Tensor Networks in a Nutshell

TL;DR

This paper provides an accessible introduction to tensor network methods, illustrating their use in quantum physics and combinatorial problems through graphical language and practical examples.

Contribution

It offers a quick, beginner-friendly tutorial on tensor networks, covering key concepts, graphical notation, matrix product states, and applications in counting problems.

Findings

Tensor networks efficiently approximate certain quantum states.

Graphical language simplifies reasoning about quantum circuits.

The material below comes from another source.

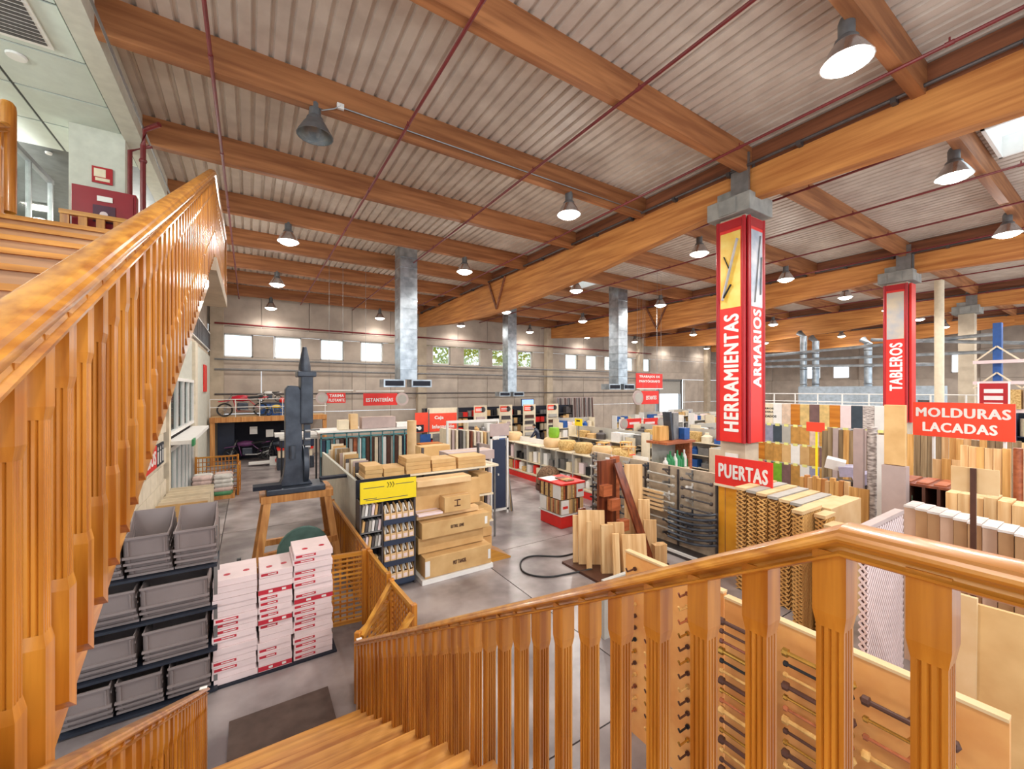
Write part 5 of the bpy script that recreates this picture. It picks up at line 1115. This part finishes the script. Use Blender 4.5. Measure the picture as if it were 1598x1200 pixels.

Tensor contractions can solve combinatorial counting problems.

Abstract

Tensor network methods are taking a central role in modern quantum physics and beyond. They can provide an efficient approximation to certain classes of quantum states, and the associated graphical language makes it easy to describe and pictorially reason about quantum circuits, channels, protocols, open systems and more. Our goal is to explain tensor networks and some associated methods as quickly and as painlessly as possible. Beginning with the key definitions, the graphical tensor network language is presented through examples. We then provide an introduction to matrix product states. We conclude the tutorial with tensor contractions evaluating combinatorial counting problems. The first one counts the number of solutions for Boolean formulae, whereas the second is Penrose's tensor contraction algorithm, returning the number of $3$-edge-colorings of $3$-regular planar graphs.